How to Coach Subs and Reserves for High Performance | EP 443 | Sammy Lander Part 1
Podcast accessible on: iTunes | Spotify | YouTube
In this episode, Sammy Lander joins The Coaching Culture Podcast to explore one of sport’s most overlooked challenges: preparing and empowering substitute athletes. Sammy unpacks the psychological journey a non-starter endures, the critical difference between belonging and mattering, and how coaches can transform the bench from a passive waiting area into an active, purposeful role.
Sammy shares real-world examples from his work with professional football clubs, offering coaches practical tools, better language, and a new cultural lens for thinking about their entire squad, not just the starting eleven. The conversation also touches on substitution strategy, return on investment for organizations, and what a truly great sideline looks like.
Key Takeaways
Mattering vs. Belonging: Athletes don’t just want to belong to a team — they want to matter. For non-starters, playing time is the primary lens through which they gauge their importance. Coaches must find ways beyond minutes on the field to make athletes feel genuinely valued and purposeful within the group.

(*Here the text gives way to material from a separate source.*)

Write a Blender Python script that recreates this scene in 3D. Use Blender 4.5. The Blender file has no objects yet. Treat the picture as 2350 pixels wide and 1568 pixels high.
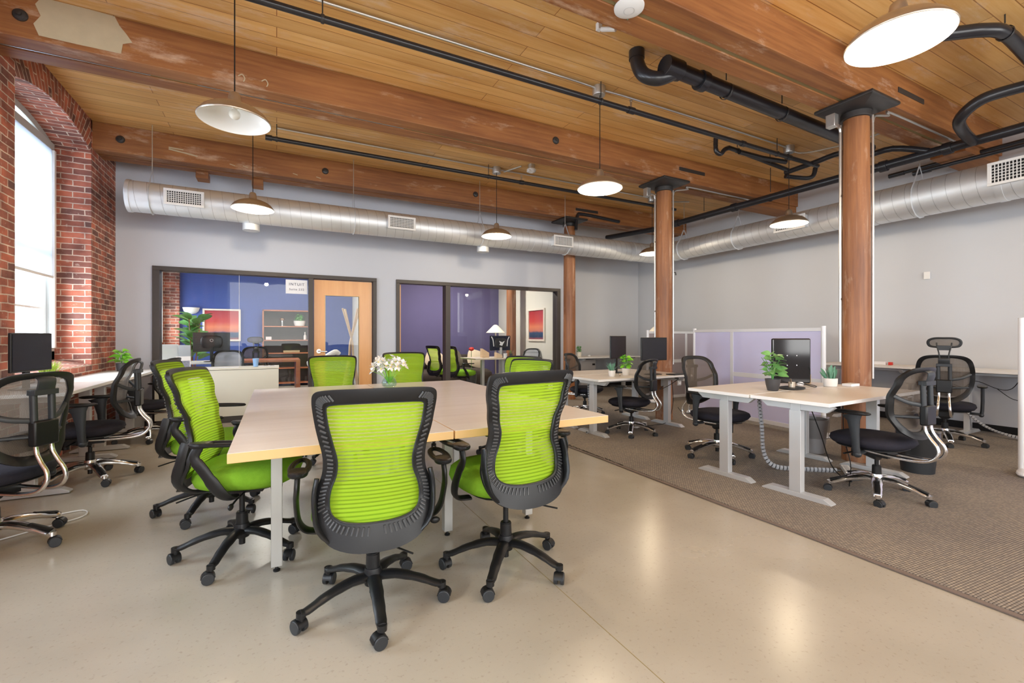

Give Substitutes a Process: The biggest gap for bench players isn’t playing time — it’s the absence of a clear process. Without a methodology and a sense of preparation, substitutes experience a jarring emotional whiplash, going from feeling disconnected and left out to suddenly being asked to perform in front of thousands of people. A defined process bridges that gap.
Frame the Substitute Role Powerfully: The language and framing coaches use around the substitute role matters enormously. Vague clichés like “go win us the game” set players up to fail. Equally damaging is making the bench sound like a comfortable rest stop. Coaches should communicate with specificity and energy about what the substitute’s exact contribution should be.
Clarity from Day One: Basketball, Sammy observes, does this better than football: many teams sign players with a role already defined and sell that role to them from the start. When athletes join knowing their expected minutes and what their path to more looks like, they come in with clarity rather than unmet expectations.
Substitutes Reveal Your Culture: The bench is the most honest reflection of an organization’s culture. If you want to understand the health of your team, ask the player who plays the least. What substitutes say about their experience — whether they feel included, valued, and equipped — tells you everything about the environment coaches have built.
The Substitution Union: One of Sammy’s most innovative ideas is building a “Substitution Union” — a defined identity and value system for the bench that players themselves help create. At one club, bench players agreed on three values: positive, proactive, and prepared. Photos were taken of the bench during games and used as reflection and accountability tools.
Impactful Quotes
“If you want to understand a company’s culture, go and ask the intern. What do your substitutes say about you? What do your substitutes say about the culture?” — Sammy Lander
Action Items for Leaders
Build and communicate a development pathway. Pair the honest conversation with a clear roadmap: what does the player need to improve, what support will they receive, and what is the target outcome or timeline?
Audit your language around the bench. Review what you say to substitutes before and during games. Replace vague phrases like “go win us the game” with specific, role-tailored instructions about what you need from that player in that moment.
Create a Substitution Union. Invite your bench players to collaboratively define values that represent how they want to show up. Make those values visible and hold the group accountable to them through reflection and dialogue.
Photograph your bench and use it as a coaching tool. Take pictures of your sideline during games and use them in team meetings to prompt discussion: What does this look like? What message does it send to fans, opponents, and teammates?
Give non-starters a leadership role. Look for meaningful ways — like leading part of a halftime session, mentoring younger players, or owning a specific team practice — where a bench player can contribute and feel that they matter, even without extra playing time.